We see in this chapter an all-too-familiar thing:  Someone doesn’t like what Amos says about the king’s family being attacked, so he meets with the king and falsely accuses Amos of making evil plans (Amos 7:8-10).  Then he confronts Amos and tries to get him out of the picture. “Seer, go back right now to Judah.  Do your prophesying and earn your living there, but don’t prophesy anymore here at Bethel” (Amos 7:12-13).

 

How does Amos respond?  Is he intimidated?  We’re not told how he feels, but he responds by stating the call God’s placed on his life, and being faithful to it. “I do not make my living as a prophet, nor am I a member of a group of prophets.  I make my living as a shepherd, and I take care of sycamore trees.  But the Lord took me away from tending the flock and said to me, ‘Go, prophesy to my people Israel.’  So listen to the Lord’s word” (Amos 7:14-16).

 

Sadly, we see this persecution regularly all over the globe.  In fact, we’re even promised that anyone who wants to live as a Christian will be persecuted (2 Timothy 3:12).  It happens to people in North Korea, stuck in prison camps because they or a member of their family chose to be a Christian, and it happens on a smaller scale – people mocking or showing anger at the way someone lives their life.  How will you respond when it happens to you?

 

Jesus and Paul give us some helpful tips.  “Blessed are you when people insult you, persecute you and falsely say all kinds of evil against you because of me.
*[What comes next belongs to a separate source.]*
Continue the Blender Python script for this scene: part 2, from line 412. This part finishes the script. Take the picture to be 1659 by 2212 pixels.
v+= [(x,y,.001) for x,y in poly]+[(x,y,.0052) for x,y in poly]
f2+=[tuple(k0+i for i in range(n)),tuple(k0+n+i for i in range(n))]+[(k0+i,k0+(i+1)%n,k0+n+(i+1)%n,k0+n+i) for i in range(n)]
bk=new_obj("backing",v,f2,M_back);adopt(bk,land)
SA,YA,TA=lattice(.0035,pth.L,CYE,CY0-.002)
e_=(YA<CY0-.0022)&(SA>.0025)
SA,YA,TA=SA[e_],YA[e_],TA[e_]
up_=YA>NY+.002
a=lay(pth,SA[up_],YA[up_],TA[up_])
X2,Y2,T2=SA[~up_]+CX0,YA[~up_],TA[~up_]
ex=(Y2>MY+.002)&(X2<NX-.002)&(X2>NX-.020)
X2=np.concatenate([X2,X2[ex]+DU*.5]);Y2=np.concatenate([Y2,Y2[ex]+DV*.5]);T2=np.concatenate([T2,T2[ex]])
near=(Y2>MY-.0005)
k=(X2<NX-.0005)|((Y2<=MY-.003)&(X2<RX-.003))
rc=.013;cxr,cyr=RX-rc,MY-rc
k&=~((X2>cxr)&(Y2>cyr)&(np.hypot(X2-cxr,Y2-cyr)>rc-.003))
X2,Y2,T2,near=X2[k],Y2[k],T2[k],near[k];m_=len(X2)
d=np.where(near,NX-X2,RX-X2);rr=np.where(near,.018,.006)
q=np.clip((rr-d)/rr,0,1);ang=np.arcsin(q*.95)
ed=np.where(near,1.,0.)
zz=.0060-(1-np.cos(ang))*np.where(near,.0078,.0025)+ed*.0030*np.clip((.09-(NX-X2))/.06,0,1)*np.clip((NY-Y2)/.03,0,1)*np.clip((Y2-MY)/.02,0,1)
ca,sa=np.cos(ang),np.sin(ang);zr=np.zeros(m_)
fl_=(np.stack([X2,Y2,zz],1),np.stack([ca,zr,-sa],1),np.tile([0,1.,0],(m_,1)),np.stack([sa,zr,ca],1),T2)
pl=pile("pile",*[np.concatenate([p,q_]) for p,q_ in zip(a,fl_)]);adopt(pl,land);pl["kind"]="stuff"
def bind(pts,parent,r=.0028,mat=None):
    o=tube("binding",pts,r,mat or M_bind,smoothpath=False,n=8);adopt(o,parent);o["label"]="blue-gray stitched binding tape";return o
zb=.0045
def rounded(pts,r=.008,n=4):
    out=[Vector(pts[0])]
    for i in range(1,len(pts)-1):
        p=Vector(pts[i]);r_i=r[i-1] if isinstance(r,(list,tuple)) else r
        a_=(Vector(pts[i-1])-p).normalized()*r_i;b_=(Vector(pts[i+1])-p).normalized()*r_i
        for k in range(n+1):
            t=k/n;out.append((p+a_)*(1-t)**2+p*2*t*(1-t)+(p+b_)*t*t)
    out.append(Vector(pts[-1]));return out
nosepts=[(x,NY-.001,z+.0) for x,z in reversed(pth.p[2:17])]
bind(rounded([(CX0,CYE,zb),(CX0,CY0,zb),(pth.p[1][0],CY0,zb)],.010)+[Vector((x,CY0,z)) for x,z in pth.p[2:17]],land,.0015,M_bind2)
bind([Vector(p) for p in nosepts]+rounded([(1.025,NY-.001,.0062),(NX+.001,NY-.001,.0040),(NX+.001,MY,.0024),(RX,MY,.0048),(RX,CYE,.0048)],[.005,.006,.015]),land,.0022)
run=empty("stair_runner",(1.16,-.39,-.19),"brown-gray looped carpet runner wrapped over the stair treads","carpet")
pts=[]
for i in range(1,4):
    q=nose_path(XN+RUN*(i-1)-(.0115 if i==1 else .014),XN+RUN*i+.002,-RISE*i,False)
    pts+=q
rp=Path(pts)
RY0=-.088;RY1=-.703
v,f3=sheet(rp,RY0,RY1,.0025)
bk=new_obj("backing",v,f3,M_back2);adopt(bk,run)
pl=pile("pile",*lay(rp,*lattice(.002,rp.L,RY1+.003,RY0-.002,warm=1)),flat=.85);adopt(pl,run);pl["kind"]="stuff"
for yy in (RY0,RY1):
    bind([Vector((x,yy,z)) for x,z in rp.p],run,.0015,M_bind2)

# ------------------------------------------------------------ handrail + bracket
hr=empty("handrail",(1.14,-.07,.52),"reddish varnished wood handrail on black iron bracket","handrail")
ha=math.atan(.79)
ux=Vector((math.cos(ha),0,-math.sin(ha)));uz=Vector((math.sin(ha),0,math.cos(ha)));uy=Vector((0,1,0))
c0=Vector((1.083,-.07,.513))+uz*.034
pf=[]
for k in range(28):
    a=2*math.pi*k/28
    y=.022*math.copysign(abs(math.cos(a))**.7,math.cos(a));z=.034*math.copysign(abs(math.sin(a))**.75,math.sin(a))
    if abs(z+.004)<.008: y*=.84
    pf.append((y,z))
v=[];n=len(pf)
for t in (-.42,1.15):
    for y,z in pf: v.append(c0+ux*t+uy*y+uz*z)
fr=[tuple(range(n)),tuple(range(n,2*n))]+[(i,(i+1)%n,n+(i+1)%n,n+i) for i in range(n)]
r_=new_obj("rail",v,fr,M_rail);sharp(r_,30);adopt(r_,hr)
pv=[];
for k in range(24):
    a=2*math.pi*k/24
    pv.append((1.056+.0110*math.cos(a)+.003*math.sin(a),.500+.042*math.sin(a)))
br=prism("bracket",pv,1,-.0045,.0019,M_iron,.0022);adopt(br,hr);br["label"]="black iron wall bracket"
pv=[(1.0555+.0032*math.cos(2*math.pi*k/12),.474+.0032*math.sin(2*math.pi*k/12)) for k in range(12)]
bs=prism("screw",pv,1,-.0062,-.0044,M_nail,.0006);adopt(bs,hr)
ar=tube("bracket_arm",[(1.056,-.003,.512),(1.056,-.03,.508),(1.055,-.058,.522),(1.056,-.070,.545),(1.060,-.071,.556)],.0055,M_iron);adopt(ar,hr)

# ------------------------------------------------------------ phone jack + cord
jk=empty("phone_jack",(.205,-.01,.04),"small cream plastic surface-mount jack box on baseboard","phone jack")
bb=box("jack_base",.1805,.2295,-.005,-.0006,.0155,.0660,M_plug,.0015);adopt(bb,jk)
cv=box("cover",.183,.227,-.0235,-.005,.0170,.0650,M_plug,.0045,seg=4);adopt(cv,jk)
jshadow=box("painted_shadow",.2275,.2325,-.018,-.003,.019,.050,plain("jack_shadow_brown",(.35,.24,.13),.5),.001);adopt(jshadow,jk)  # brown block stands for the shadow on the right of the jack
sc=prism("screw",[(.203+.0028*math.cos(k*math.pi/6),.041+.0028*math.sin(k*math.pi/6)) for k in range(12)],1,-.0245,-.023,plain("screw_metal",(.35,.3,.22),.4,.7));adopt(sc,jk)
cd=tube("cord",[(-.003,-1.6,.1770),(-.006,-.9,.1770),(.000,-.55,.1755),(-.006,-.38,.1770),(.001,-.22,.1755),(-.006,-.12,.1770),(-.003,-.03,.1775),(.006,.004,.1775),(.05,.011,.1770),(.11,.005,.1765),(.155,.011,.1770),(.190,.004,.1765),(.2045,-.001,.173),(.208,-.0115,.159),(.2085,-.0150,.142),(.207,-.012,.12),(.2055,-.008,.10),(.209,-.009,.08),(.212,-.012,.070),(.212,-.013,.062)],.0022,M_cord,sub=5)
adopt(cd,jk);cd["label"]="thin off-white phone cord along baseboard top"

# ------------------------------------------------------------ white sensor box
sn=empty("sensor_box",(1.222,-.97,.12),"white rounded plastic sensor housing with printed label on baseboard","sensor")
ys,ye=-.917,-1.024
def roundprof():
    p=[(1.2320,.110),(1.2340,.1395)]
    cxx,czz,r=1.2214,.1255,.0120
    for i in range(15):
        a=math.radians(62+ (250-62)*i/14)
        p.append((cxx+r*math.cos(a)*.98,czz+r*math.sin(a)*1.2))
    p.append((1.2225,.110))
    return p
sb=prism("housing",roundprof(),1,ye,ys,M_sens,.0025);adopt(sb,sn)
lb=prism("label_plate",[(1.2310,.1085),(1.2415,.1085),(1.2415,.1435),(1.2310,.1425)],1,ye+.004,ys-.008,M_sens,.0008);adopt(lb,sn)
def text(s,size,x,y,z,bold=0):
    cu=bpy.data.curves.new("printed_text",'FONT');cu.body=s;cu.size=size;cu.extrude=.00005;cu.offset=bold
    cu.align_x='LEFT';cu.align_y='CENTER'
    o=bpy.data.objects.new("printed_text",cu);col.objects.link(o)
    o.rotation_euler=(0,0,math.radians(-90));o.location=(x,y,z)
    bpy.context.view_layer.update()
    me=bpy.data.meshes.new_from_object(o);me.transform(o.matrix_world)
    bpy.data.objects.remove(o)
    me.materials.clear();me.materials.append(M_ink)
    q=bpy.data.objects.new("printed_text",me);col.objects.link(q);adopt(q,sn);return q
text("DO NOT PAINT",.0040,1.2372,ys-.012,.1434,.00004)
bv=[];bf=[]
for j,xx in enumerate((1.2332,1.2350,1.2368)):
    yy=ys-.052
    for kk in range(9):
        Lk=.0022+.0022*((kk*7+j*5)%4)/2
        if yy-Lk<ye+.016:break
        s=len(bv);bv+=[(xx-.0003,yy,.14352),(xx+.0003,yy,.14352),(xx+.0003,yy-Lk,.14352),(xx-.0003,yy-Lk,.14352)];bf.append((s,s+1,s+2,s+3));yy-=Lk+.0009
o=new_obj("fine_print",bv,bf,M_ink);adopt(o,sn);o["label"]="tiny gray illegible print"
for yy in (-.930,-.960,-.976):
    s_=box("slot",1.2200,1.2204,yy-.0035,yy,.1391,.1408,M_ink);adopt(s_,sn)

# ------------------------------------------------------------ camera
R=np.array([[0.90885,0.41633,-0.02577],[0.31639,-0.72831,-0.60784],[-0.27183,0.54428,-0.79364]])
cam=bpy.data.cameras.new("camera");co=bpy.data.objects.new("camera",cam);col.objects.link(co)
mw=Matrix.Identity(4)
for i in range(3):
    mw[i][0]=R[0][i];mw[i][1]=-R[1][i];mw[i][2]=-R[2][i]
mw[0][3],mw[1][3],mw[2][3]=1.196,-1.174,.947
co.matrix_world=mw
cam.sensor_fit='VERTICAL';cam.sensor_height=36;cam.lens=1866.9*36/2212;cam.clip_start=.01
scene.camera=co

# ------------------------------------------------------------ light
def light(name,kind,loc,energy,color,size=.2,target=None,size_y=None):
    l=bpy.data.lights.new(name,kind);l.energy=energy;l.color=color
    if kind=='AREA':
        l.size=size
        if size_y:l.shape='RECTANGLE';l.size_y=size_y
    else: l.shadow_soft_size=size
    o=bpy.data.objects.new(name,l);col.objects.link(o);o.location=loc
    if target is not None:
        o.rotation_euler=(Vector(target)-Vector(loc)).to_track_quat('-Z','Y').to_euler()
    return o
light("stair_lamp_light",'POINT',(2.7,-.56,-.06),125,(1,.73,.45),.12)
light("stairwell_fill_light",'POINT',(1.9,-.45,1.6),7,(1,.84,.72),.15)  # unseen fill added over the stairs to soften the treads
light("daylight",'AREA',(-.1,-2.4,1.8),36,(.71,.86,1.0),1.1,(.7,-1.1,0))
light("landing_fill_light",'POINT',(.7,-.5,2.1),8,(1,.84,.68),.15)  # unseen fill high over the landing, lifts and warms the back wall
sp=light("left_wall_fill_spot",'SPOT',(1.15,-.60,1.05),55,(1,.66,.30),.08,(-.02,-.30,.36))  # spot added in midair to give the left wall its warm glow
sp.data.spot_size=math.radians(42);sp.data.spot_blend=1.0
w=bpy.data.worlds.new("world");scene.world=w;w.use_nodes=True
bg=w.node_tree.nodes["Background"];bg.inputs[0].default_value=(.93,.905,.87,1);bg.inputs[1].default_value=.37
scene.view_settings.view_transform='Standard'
Rejoice and be glad, because great is your reward in heaven, for in the same way they persecuted the prophets who were before you” (Matthew 5:11-12).  “But I tell you, love your enemies and pray for those who persecute you, that you may be children of your Father in heaven.  He causes his sun to rise on the evil and the good, and sends rain on the righteous and the unrighteous” (Matthew 5:44-45).  “Bless those who persecute you; bless and do not curse” (Romans 12:14).

 

So, will you have confidence in God’s call on your life, and be faithful to it?